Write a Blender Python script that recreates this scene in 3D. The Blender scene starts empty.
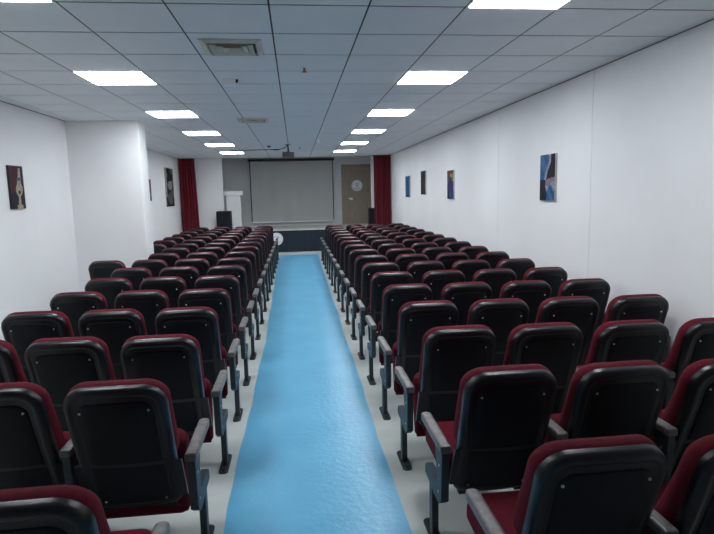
import bpy, bmesh, math, random
from mathutils import Vector, Matrix
random.seed(7)
C = bpy.context.scene.collection
PI = math.pi
CE = 2.864            # hall ceiling height
TX, TY, T = -0.114, 3.494, 0.6   # ceiling grid origin and tile size
STAGE = 0.68          # stage floor height
YF, YP, YB = 16.87, 17.38, 18.9  # stage face, proscenium, back wall

def rwx(y): return 2.850 + 0.0065*y        # right wall plane
def lwx(y): return -3.262 if y < 8.8 else -3.30 - 0.0145*(y-8.8)

# ------------------------------------------------------------------ materials
def mat(name, col, rough=0.5, metal=0.0, var=0.0, vscale=8.0, bump=0.0, bscale=60.0, col2=None, spec=None, sheen=0.0, stretch=None, emit=None):
    m = bpy.data.materials.new(name); m.use_nodes = True
    nt = m.node_tree; N = nt.nodes; L = nt.links
    b = N['Principled BSDF']
    b.inputs['Base Color'].default_value = (*col, 1)
    b.inputs['Roughness'].default_value = rough
    b.inputs['Metallic'].default_value = metal
    if spec is not None: b.inputs['Specular IOR Level'].default_value = spec
    if sheen: b.inputs['Sheen Weight'].default_value = sheen
    if emit:
        b.inputs['Emission Color'].default_value = (*emit[0], 1); b.inputs['Emission Strength'].default_value = emit[1]
    tc = N.new('ShaderNodeTexCoord')
    src = tc.outputs['Object']
    if stretch:
        mp = N.new('ShaderNodeMapping'); mp.inputs['Scale'].default_value = stretch
        L.new(src, mp.inputs['Vector']); src = mp.outputs['Vector']
    if var or col2:
        n = N.new('ShaderNodeTexNoise'); n.inputs['Scale'].default_value = vscale; n.inputs['Detail'].default_value = 5
        L.new(src, n.inputs['Vector'])
        r = N.new('ShaderNodeValToRGB')
        c2 = col2 if col2 else tuple(max(0, c*(1-var)) for c in col)
        r.color_ramp.elements[0].position = 0.34; r.color_ramp.elements[1].position = 0.64
        r.color_ramp.elements[0].color = (*c2, 1); r.color_ramp.elements[1].color = (*col, 1)
        L.new(n.outputs['Fac'], r.inputs['Fac']); L.new(r.outputs['Color'], b.inputs['Base Color'])
    if bump:
        n2 = N.new('ShaderNodeTexNoise'); n2.inputs['Scale'].default_value = bscale; n2.inputs['Detail'].default_value = 3
        L.new(src, n2.inputs['Vector'])
        bp = N.new('ShaderNodeBump'); bp.inputs['Strength'].default_value = bump; bp.inputs['Distance'].default_value = 0.01
        L.new(n2.outputs['Fac'], bp.inputs['Height']); L.new(bp.outputs['Normal'], b.inputs['Normal'])
    return m

M = {}
M['wall'] = mat('white_wall_paint', (.84,.85,.865), .75, var=.035, vscale=1.3, bump=.08, bscale=12)
M['seam'] = mat('wall_joint', (.76,.775,.79), .8, var=.08)
M['tile'] = mat('ceiling_tile', (.77,.815,.85), .55, var=.04, vscale=3)
M['gap'] = mat('ceiling_grid_gap', (.06,.065,.07), .8, var=.1)
M['edge'] = mat('grey_edge_angle', (.16,.17,.18), .6, var=.05)
M['concrete'] = mat('pale_concrete', (.60,.64,.62), .55, var=.16, vscale=2.6, bump=.12, bscale=30)
M['blue'] = mat('blue_floor_paint', (.145,.475,.725), .30, col2=(.122,.42,.665), vscale=2.2, bump=.3, bscale=26)
M['plastic'] = mat('black_plastic', (.0045,.006,.009), .35, var=.15, vscale=20, bump=.08, bscale=420, spec=.5)
M['panel'] = mat('black_textured_plastic', (.0045,.0065,.010), .55, var=.15, vscale=20, bump=.1, bscale=420, spec=.26)
M['fabric'] = mat('burgundy_fabric', (.120,.008,.020), .9, var=.2, vscale=40, bump=.25, bscale=500, spec=.15)
M['pan'] = mat('seat_pan_plastic', (.03,.012,.018), .6, var=.2)
M['pad'] = mat('grey_armrest', (.17,.155,.155), .42, col2=(.09,.085,.09), vscale=30, bump=.1, bscale=200)
M['frame'] = mat('dark_steel_paint', (.022,.034,.041), .5, var=.15, vscale=15)
M['bolt'] = mat('screw_metal', (.62,.62,.62), .35, metal=.8, var=.1)
M['lamp'] = mat('lamp_diffuser', (.9,.9,.9), .5, emit=((.93,.97,1.0), 15.0), var=.01)
M['alu'] = mat('white_aluminium', (.78,.8,.82), .4, var=.03)
M['vent'] = mat('beige_vent', (.62,.60,.52), .6, var=.15, vscale=12)
M['duct'] = mat('dim_duct', (.22,.21,.19), .8, var=.3, vscale=20)
M['dark'] = mat('dark_void', (.012,.013,.014), .8, var=.2)
M['stageface'] = mat('navy_stage_cladding', (.022,.036,.050), .7, var=.2, vscale=4, stretch=(6,6,.4), spec=.25)
M['stagetop'] = mat('stage_floor_laminate', (.66,.67,.64), .5, var=.08, vscale=5)
M['curtain'] = mat('red_curtain', (.32,.016,.042), .85, var=.2, vscale=9, bump=.1, bscale=200, sheen=.2)
M['screen'] = mat('screen_fabric', (.80,.82,.82), .85, var=.04, vscale=1.5, bump=.15, bscale=3)
M['black'] = mat('black_metal', (.012,.012,.014), .5, var=.1)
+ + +
Reproduce the whole listing word for word, setting aside any pictures.

Write a Blender Python script that recreates this scene in 3D. The Blender scene starts empty.
import bpy, bmesh, math, random
from mathutils import Vector, Matrix
random.seed(7)
C = bpy.context.scene.collection
PI = math.pi
CE = 2.864            # hall ceiling height
TX, TY, T = -0.114, 3.494, 0.6   # ceiling grid origin and tile size
STAGE = 0.68          # stage floor height
YF, YP, YB = 16.87, 17.38, 18.9  # stage face, proscenium, back wall

def rwx(y): return 2.850 + 0.0065*y        # right wall plane
def lwx(y): return -3.262 if y < 8.8 else -3.30 - 0.0145*(y-8.8)

# ------------------------------------------------------------------ materials
def mat(name, col, rough=0.5, metal=0.0, var=0.0, vscale=8.0, bump=0.0, bscale=60.0, col2=None, spec=None, sheen=0.0, stretch=None, emit=None):
    m = bpy.data.materials.new(name); m.use_nodes = True
    nt = m.node_tree; N = nt.nodes; L = nt.links
    b = N['Principled BSDF']
    b.inputs['Base Color'].default_value = (*col, 1)
    b.inputs['Roughness'].default_value = rough
    b.inputs['Metallic'].default_value = metal
    if spec is not None: b.inputs['Specular IOR Level'].default_value = spec
    if sheen: b.inputs['Sheen Weight'].default_value = sheen
    if emit:
        b.inputs['Emission Color'].default_value = (*emit[0], 1); b.inputs['Emission Strength'].default_value = emit[1]
    tc = N.new('ShaderNodeTexCoord')
    src = tc.outputs['Object']
    if stretch:
        mp = N.new('ShaderNodeMapping'); mp.inputs['Scale'].default_value = stretch
        L.new(src, mp.inputs['Vector']); src = mp.outputs['Vector']
    if var or col2:
        n = N.new('ShaderNodeTexNoise'); n.inputs['Scale'].default_value = vscale; n.inputs['Detail'].default_value = 5
        L.new(src, n.inputs['Vector'])
        r = N.new('ShaderNodeValToRGB')
        c2 = col2 if col2 else tuple(max(0, c*(1-var)) for c in col)
        r.color_ramp.elements[0].position = 0.34; r.color_ramp.elements[1].position = 0.64
        r.color_ramp.elements[0].color = (*c2, 1); r.color_ramp.elements[1].color = (*col, 1)
        L.new(n.outputs['Fac'], r.inputs['Fac']); L.new(r.outputs['Color'], b.inputs['Base Color'])
    if bump:
        n2 = N.new('ShaderNodeTexNoise'); n2.inputs['Scale'].default_value = bscale; n2.inputs['Detail'].default_value = 3
        L.new(src, n2.inputs['Vector'])
        bp = N.new('ShaderNodeBump'); bp.inputs['Strength'].default_value = bump; bp.inputs['Distance'].default_value = 0.01
        L.new(n2.outputs['Fac'], bp.inputs['Height']); L.new(bp.outputs['Normal'], b.inputs['Normal'])
    return m

M = {}
M['wall'] = mat('white_wall_paint', (.84,.85,.865), .75, var=.035, vscale=1.3, bump=.08, bscale=12)
M['seam'] = mat('wall_joint', (.76,.775,.79), .8, var=.08)
M['tile'] = mat('ceiling_tile', (.77,.815,.85), .55, var=.04, vscale=3)
M['gap'] = mat('ceiling_grid_gap', (.06,.065,.07), .8, var=.1)
M['edge'] = mat('grey_edge_angle', (.16,.17,.18), .6, var=.05)
M['concrete'] = mat('pale_concrete', (.60,.64,.62), .55, var=.16, vscale=2.6, bump=.12, bscale=30)
M['blue'] = mat('blue_floor_paint', (.145,.475,.725), .30, col2=(.122,.42,.665), vscale=2.2, bump=.3, bscale=26)
M['plastic'] = mat('black_plastic', (.0045,.006,.009), .35, var=.15, vscale=20, bump=.08, bscale=420, spec=.5)
M['panel'] = mat('black_textured_plastic', (.0045,.0065,.010), .55, var=.15, vscale=20, bump=.1, bscale=420, spec=.26)
M['fabric'] = mat('burgundy_fabric', (.120,.008,.020), .9, var=.2, vscale=40, bump=.25, bscale=500, spec=.15)
M['pan'] = mat('seat_pan_plastic', (.03,.012,.018), .6, var=.2)
M['pad'] = mat('grey_armrest', (.17,.155,.155), .42, col2=(.09,.085,.09), vscale=30, bump=.1, bscale=200)
M['frame'] = mat('dark_steel_paint', (.022,.034,.041), .5, var=.15, vscale=15)
M['bolt'] = mat('screw_metal', (.62,.62,.62), .35, metal=.8, var=.1)
M['lamp'] = mat('lamp_diffuser', (.9,.9,.9), .5, emit=((.93,.97,1.0), 15.0), var=.01)
M['alu'] = mat('white_aluminium', (.78,.8,.82), .4, var=.03)
M['vent'] = mat('beige_vent', (.62,.60,.52), .6, var=.15, vscale=12)
M['duct'] = mat('dim_duct', (.22,.21,.19), .8, var=.3, vscale=20)
M['dark'] = mat('dark_void', (.012,.013,.014), .8, var=.2)
M['stageface'] = mat('navy_stage_cladding', (.022,.036,.050), .7, var=.2, vscale=4, stretch=(6,6,.4), spec=.25)
M['stagetop'] = mat('stage_floor_laminate', (.66,.67,.64), .5, var=.08, vscale=5)
M['curtain'] = mat('red_curtain', (.32,.016,.042), .85, var=.2, vscale=9, bump=.1, bscale=200, sheen=.2)
M['screen'] = mat('screen_fabric', (.80,.82,.82), .85, var=.04, vscale=1.5, bump=.15, bscale=3)
M['black'] = mat('black_metal', (.012,.012,.014), .5, var=.1)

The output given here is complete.